Per scoprire la strategia dei partiti tradizionali, quelli che hanno una storia dietro le spalle, bisogna analizzare i particolari, le citazioni dei leader, i loro interlocutori. Uno degli elementi da mettere sotto il microscopio, ad esempio, sono gli ospiti delle altre forze politiche invitati nelle varie kermesse organizzate durante l'anno. Il classico erano le feste dell'Unità. Ai nostri giorni, invece, con Giorgia Meloni a Palazzo Chigi, l'appuntamento per eccellenza è Atreju, dal nome del personaggio del romanzo La Storia Infinita, un happening che dura una settimana inventato dalla premier diversi anni fa per alimentare le casse di Fratelli d'Italia. L'appuntamento, con l'ingresso della destra nella stanza dei bottoni, si è trasformato ora in una cartina di tornasole degli alleati ufficiali e occulti, degli avversari, delle tattiche, degli obiettivi che, nel medio-lungo periodo, frullano nella mente della Meloni.
Lo scorso anno, ad esempio, l'ospite d'eccezione di Atreju, doveva essere Elly Schlein che, però, disertò. Era il tempo in cui la Meloni dialogava con la Schlein con l'intento di consolidare il bipolarismo tra le leadership femminili dei due maggiori partiti italiani. Mentre per complicare la vita all'opposizione all'epoca lo stato maggiore di Fratelli d'Italia interloquiva con Matteo Renzi, «il destabilizzatore».
Dopo 365 giorni, pardon 366 visto che il 2024 è stato un anno bisestile, casa Meloni ha rivoluzionato i suoi piani.
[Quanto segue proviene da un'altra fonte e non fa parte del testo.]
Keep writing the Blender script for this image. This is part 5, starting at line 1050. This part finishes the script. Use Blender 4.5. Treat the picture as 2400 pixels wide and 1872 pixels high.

La Schlein, che sta tentando di mettere in piedi uno schieramento (il cosiddetto campo largo) che sulla carta potrebbe rivelarsi competitivo (vedi le regionali in Emilia Romagna e Umbria), è stata archiviata. «Il treno - è stata la battuta sarcastica del presidente del Senato, Ignazio La Russa - passa solo una volta».
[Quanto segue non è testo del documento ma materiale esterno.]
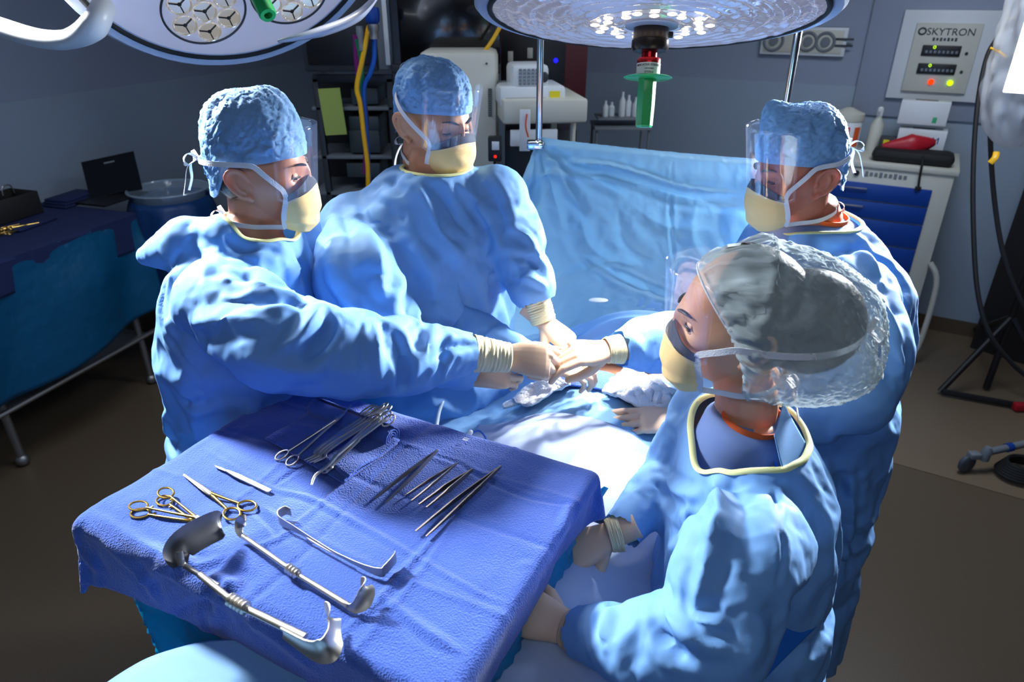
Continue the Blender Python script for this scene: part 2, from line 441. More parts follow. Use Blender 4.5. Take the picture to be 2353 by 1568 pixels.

Come pure Renzi, che da destabilizzatore dell'opposizione è diventato uno dei federatori, talmente infervorato nel nuovo ruolo da farsi concavo e convesso per superare la diffidenza dei suoi potenziali alleati. Così è finito nel mirino: addirittura un mese fa Fdi ha presentato un emendamento al decreto fiscale, poi giudicato inammissibile, per vietare che i parlamentari ricevano compensi dagli Stati esteri. Bersaglio: i rapporti dell'ex premier con l'Arabia Saudita.
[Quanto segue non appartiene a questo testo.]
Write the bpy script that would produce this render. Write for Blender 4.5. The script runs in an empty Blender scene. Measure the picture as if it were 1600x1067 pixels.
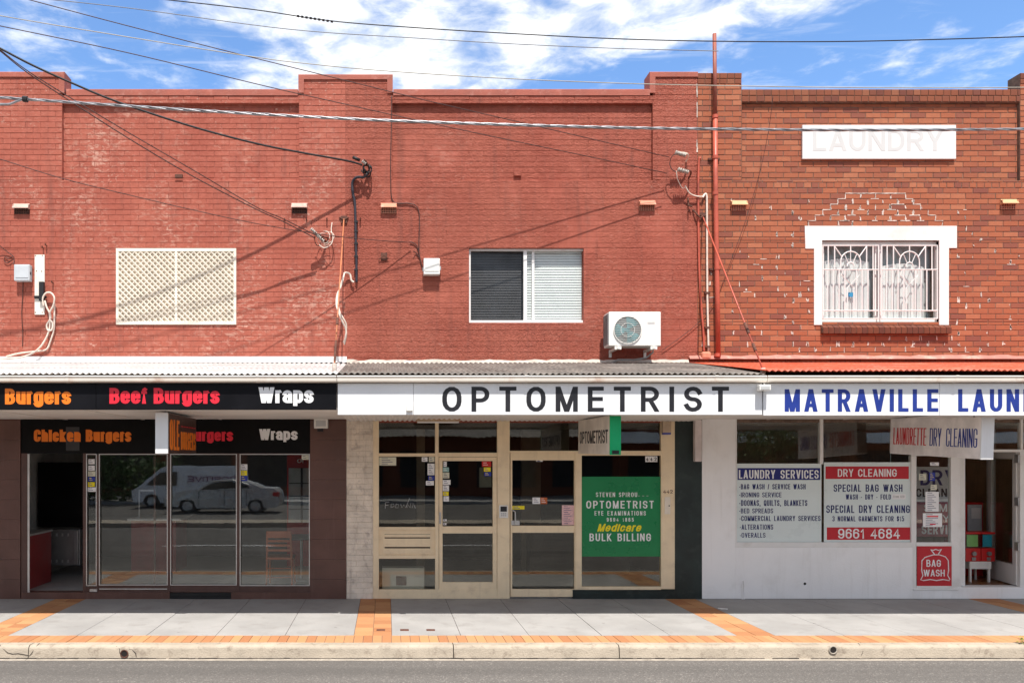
import bpy, math, random
from mathutils import Vector, Matrix
random.seed(7)
R = math.radians
sc = bpy.context.scene
COL = sc.collection

# ------------------------------------------------------------------ camera, sky, sun, exposure
D, F, CX, CY, CZ = 12.6, 1260.0, 604.0, 715.0, 2.2      # camera distance, focal length (px of 1600), principal point, eye height
cam = bpy.data.cameras.new("camera"); camo = bpy.data.objects.new("camera", cam); COL.objects.link(camo)
camo.location = (0, -D, CZ); camo.rotation_euler = (R(90), 0, 0)
cam.sensor_width = 36; cam.lens = 36 * F / 1600
cam.shift_x = (800 - CX) / 1600; cam.shift_y = (CY - 533.5) / 1600
cam.clip_end = 3000; cam.clip_start = 0.05
sc.camera = camo
SUN_EL = 63.9
SUN_DIR = Vector((-0.04, 1.0, -2.04)).normalized()
sl = bpy.data.lights.new("sun", "SUN"); sl.energy = 3.0; sl.angle = R(0.5); sl.color = (1.0, 0.95, 0.88)
so = bpy.data.objects.new("sun", sl); COL.objects.link(so)
so.rotation_euler = SUN_DIR.to_track_quat('-Z', 'Y').to_euler(); so.location = (0, -30, 60)
sc.view_settings.view_transform = 'Standard'; sc.view_settings.look = 'None'
sc.view_settings.exposure = 1.14; sc.view_settings.gamma = 1
sc.cycles.use_denoising = True
sc.cycles.max_bounces = 8; sc.cycles.diffuse_bounces = 4; sc.cycles.glossy_bounces = 4; sc.cycles.transparent_max_bounces = 16
sc.cycles.caustics_reflective = False; sc.cycles.caustics_refractive = False
sc.cycles.sample_clamp_indirect = 4

class G:
    """tiny node graph helper"""
    def __init__(s, nt): s.nt = nt
    def n(s, t, ins=None, **props):
        nd = s.nt.nodes.new(t)
        for k, v in props.items(): setattr(nd, k, v)
        for k, v in (ins or {}).items():
            sock = nd.inputs[k]
            if hasattr(v, 'node'): s.nt.links.new(v, sock)
            else: sock.default_value = v
        return nd
    def m(s, op, a, b=0.0, c=0.0, clamp=False):
        return s.n('ShaderNodeMath', {0: a, 1: b, 2: c}, operation=op, use_clamp=clamp).outputs[0]
    def mix(s, f, a, b, bt='MIX'):
        if isinstance(a, tuple): a = (*a[:3], 1)
        if isinstance(b, tuple): b = (*b[:3], 1)
        return s.n('ShaderNodeMix', {0: f, 6: a, 7: b}, data_type='RGBA', blend_type=bt).outputs[2]
    def noise(s, vec, scale, detail=5, rough=0.55, dist=0.0, dim='3D'):
        return s.n('ShaderNodeTexNoise', {'Vector': vec, 'Scale': scale, 'Detail': detail, 'Roughness': rough, 'Distortion': dist}, noise_dimensions=dim).outputs[0]
    def ss(s, v, a, b):
        return s.n('ShaderNodeMapRange', {0: v, 1: a, 2: b, 3: 0.0, 4: 1.0}, interpolation_type='SMOOTHSTEP').outputs[0]
    def scale(s, vec, sx, sy, sz):
        return s.n('ShaderNodeMapping', {'Vector': vec, 'Scale': (sx, sy, sz)}).outputs[0]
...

Quindi, cambiato tutto. Ora i nuovi riferimenti nell'opposizione sono Carlo Calenda e, soprattutto, Giuseppe Conte, guest star di questa edizione che sarà intervistato da solo sul palco di Atreju (un privilegio). Perché la premier coltiva queste nuove interlocuzioni? Semplice: perché sono i due personaggi che potrebbero minare lo schieramento avversario, dissociandosi o mettendone in discussione l'unità con la politica dei veti. Insomma, due potenziali «teste di ponte» dentro lo schieramento avverso.
Calenda, in assenza di novità, continua ad essere, per usare un eufemismo, scettico sull'alleanza a sinistra. «Io - continua a ripetere - non sto nel campo largo e non entrerò nel campo largo. Mi limito a cercare di dire la verità, come su Stellantis. Fine».
Su Conte e il suo pendolarismo tra il «sì» e il «no» alla Schlein la Meloni ripone addirittura maggiori aspettative. Può contare sul consigliere del principe, Marco Travaglio, che suggerisce all'ex premier grillino un giorno sì e l'altro pure di non legarsi al carro del Pd. Consapevole delle ambizioni di Conte sa che il personaggio potrebbe rendere difficile la composizione dell'alleanza di sinistra ponendo veti sui potenziali alleati o tirarsi fuori, puntando (in base ai sondaggi) sulla corsa solitaria. Oppure potrebbe essere un potenziale alleato - assecondando le fantasmagoriche congetture Travaglio - qualora il rapporto con uno dei suoi alleati (Forza Italia o Lega) diventasse impossibile. Naturalmente tutte cose campate in aria ma che creano caos nel campo del nemico secondo la vecchia regola del «dividi et impera».
Tanto basta in quel minestrone della politica italiana dove addirittura nel centrosinistra qualcuno sponsorizza - via Quirinale - la leadership di Ernesto Maria Ruffini, il direttore dell'agenzia delle
Entrate. Così il nuovo volto del campo largo sarebbe l'esattore dell'attuale governo di centrodestra. L'uomo delle tasse. O si sono bevuti il cervello, o anche lì, a quanto pare, c'è qualche testa di ponte occulta della Meloni.